Sunday, April 1, 2018

In bed tonight, after a massage, Daddy toyed with me until i made a big sissycummi. At one point, he teasingly asked me what i wanted & I told him & I almost thought he was going to say "not tonight" but he kept on going & it really felt fantastic & lasted a pretty long time, as they tend to do nowadays, even though i don't get hard anymore & nothing of any substance (haha) really comes out. 

Before that, we talked about sex. He wanted to hear about what a slut I used to be but I explained how it wasn't quite like he might have thought. How I never went out to places just to have super-quick sex at x-rated bookstores or theaters, bathrooms or bathhouses, under piers or in alleys or motels or in cars in parking lots or wherever people usually have that kind of sex. I never had it on the spur of the moment with strangers but would always set up a date a week or at least a few days in advance. I was never desperate for it, like guys seem to be desperate for it, even the guys who call themselves sissygirls, who, really, i find to be no different in their obsessive sex-driven behaviors than any other kind of guy. More gay, really, than girl. Which made me think that no gay guy ever did or would find my sexuality has anything in common with theirs, not in their obsession with cocks & asses, or their urgency, or their general psychology, or their choices in super-explicit visual porn or fantasy or what attracts them in guys… nothing, really. We concluded thats because Im just too much of a girly-girl sissy for such roughhousing sex-anigans. 


Our talk somehow put him in mind of that girl we met in the motel in Queens….and Daddy had me laughing away about it, the way he described it. I don't know what he was expecting her to look like from whatever pictures she provided but apparently it was a far cry from what she ended up looking like & he put a quick end to the whole thing. He couldn't get into it at all. He thought it would be sexy to watch me getting it on with another girl before he stepped in & had us both but he said it was like watching a man groping & kissing me, not a girl at all & he couldn't get turned on doing anything with her at all  Well, I know that a lot of these "girls" are really just guys that get turned on by dressing & the minute they have an orgasm that's it, girl-time is over, & they go right back to being as much a guy as any guy. And I guess thats the way it was with this "girl." I tried to get into it for Daddy's sake but I was just playacting so when Daddy said "that's enough" it was easy to get up & leave. The whole point was to turn him on & if it wasn't….well there was no point to it at all. 

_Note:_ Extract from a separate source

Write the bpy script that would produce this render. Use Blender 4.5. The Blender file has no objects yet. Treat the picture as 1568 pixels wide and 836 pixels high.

Anyway, that girl wasn't much of a girl, I suspect. Just a guy with a cross dressing  homoerotic fetish. Thats okay if thats what you're into, but, unfortunately, this is the view that a lot of people have about transgender people—that they're all like that. Just guys all horned up wearing women's clothes so you can understand their objection to having them use women's bathrooms & dressing rooms & stuff like that…you can understand it, but that doesn't make it any less ignorant. Sigh. It does make me angry that often times x-dressing fetishists like that call themselves "gurls" confusing the issue even further. They don't realize how much harder they're making it for truly transgender people by misidentifying themselves the way they do. Or they just don't care. Its just ignorance & apathy all around, like it is with practically everything in the world. Anyway I had forgotten a lot of the details but it all came back to me as Daddy recounted that night, leaving me practically gasping for air i was laughing so hard. Sometimes a crappy sex experience can be just as good in retrospect as a hot one if it ends up so comically bad that it leaves you laughing your ass off even a couple of years later.